AUZENNE: Venerable Henriette Delille - An unlikely nun

November 8, 2022

Portraits of three of six Black American Catholics who are sainthood candidates are seen at St. Matthew's Cathedral Feb. 6, 2022, during a Mass marking Black History Month. Pictured from left are: Sister Thea Bowman, a Franciscan Sister of Perpetual Adoration, known for her singing, speaking and evangelizing; Pierre Toussaint, a Haitian American who was brought to New York City as a slave and became a hairdresser and philanthropist after becoming free; and Mother Henriette Delille of New Orleans, a descendant of slaves who founded the Sisters of the Holy Family in 1836. (CNS photo/Javier Diaz, Catholic Standard)

On Oct. 15, 1851, in the city of New Orleans, Henriette Delille professed her vows as a religious sister. Although the walk to St. Mary’s Chapel was only a few blocks, her journey to religious life had been a long one.

Henriette was a femme de couleur libre (“free woman of color”), the daughter of a free Black mother and a White father.

At the age of 15, Henriette entered into a common-law marriage and gave birth to two sons, whom both died as infants. Her husband left her soon after the death of their second son, and she was so poor that she could not pay for the baby’s burial.

In her grief, Henriette turned to God and found both her Savior and her calling to religious life. But in 1830’s New Orleans, the only Black faces in convents were the enslaved women that worked as servants there. Firmly convinced of her vocation, Henriette persevered through years of rejection to eventually found the Sisters of the Holy Family, a religious community for Black women. That community celebrated its 180th anniversary this year.

Venerable Henriette Delille is one of six Black American Catholics whose lives are being considered for canonization. What spiritual lessons can we learn from this unlikely nun?

Start now. Henriette did not wait for permission from someone more powerful or influential to begin doing what God asked of her. Beginning in 1836, she and her small community educated enslaved people, nursed the sick and provided for the poor. By the time the Sisters of the Holy Family were formally recognized in 1842, they had already touched hundreds of people through their works of mercy.

Keep going. Henriette was determined to honor her vocation to religious life, despite the tremendous odds against her. She courageously declared her “yes” to God with this simple prayer: I believe in God. I hope in God. I love. I want to live and die for God. We see the fruits of this prayer in the lives of the many Holy Family sisters active in ministry today.

Be reconciled. Henriette’s witness of holiness is set against the terrible racism she endured within the institutional Church.

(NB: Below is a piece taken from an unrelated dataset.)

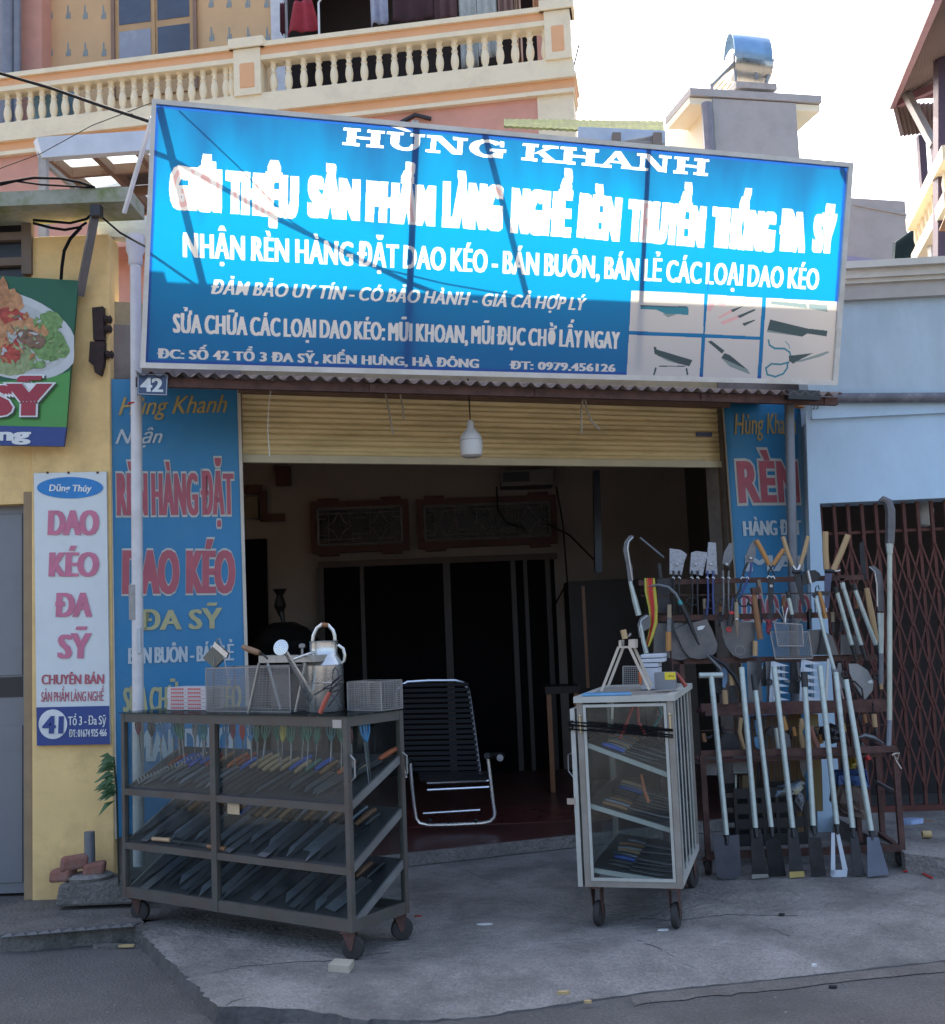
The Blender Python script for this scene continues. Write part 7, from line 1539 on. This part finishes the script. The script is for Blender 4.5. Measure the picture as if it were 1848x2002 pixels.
# --- lower shelf contents ---
tool('hoe', 'black hoe head like a spread skirt on the lower shelf left', 'hoe', Mz, .3, [('head', sd_, 'p', [(290, 765), (285, 690), (320, 650), (390, 655), (415, 700), (420, 765)], .02), ('edge', st_, 't', [(290, 772), (440, 770)], .005)])
tool('hoe', 'grey square hoe plate on the bottom left of the rack', 'hoe', Mz, .3, [('head', greyb, 'p', [(165, 815), (260, 815), (265, 940), (175, 940)], .01)])
tool('hoe', 'grey hoe plate with a pale edge beside the second long handle', 'hoe', Mz, .3, [('head', greyb, 'p', [(370, 800), (475, 800), (475, 915), (375, 915)], .01), ('edge', tubm, 't', [(378, 922), (470, 920)], .005)])
tool('leaning_frame', 'narrow white edged strip standing under the lower shelf', 'strip', Mz, .2, [('strip', tubm, 'b', [(392, 940), (394, 1075)], (.012, .01)), ('dark_panel', bk, 'b', [(415, 945), (415, 1080)], (.03, .006))])
tool('small_carton', 'small brown carton standing under the lower shelf', 'box', Mz, .15, [('carton', M('card_brown', (.2, .14, .08), .8), 'p', [(440, 940), (530, 940), (530, 1085), (440, 1085)], .1)])
tool('turned_grip', 'curved yellow handle standing on the lower shelf behind the second long handle', 'handle', Mz, .25, [('handle', wd, 't', [(430, 540), (420, 640), (440, 720), (458, 770)], .012)])
tool('blue_trowel', 'blue trowel between the second and third long handles', 'trowel', Mz, .25, [('blade', M('trowel_blue', (.1, .25, .4), .45), 'p', [(520, 680), (555, 660), (570, 740), (560, 770), (530, 740)], .008), ('grip', M('trowel_blue', (.1, .25, .4)), 't', [(535, 560), (545, 660)], .011)])
tool('white_tool', 'short white tube tool with a black cap beside the fourth long handle', 'tool', Mz, .3, [('tube', tubm, 't', [(672, 612), (695, 805)], .0125), ('cap', bk, 't', [(694, 800), (697, 830)], .014)])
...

In that way, her story reflects the experiences of many people alive today who have endured racial discrimination in our local parishes, schools and institutions. For healing to occur, these stories must be told and received in a spirit of reconciliation. In our current climate of racial reckoning, the Church must lead – not follow — in the crucial work of racial justice.

Thanks to the cause for her canonization, the story of Venerable Henriette Delille has spread far beyond the New Orleans neighborhood where she lived and toiled with her sisters. Her story reminds us that saints are a gift to the entire Church, making us aware that holiness exists in every time and place. The trials of the saints are also our trials; their triumphs are our triumphs, and their heavenly home is ours, as well.

Venerable Henriette Delille, pray for us! †

Amy Auzenne, MSW, MACE, is the director of the Office of Evangelization and Catechesis.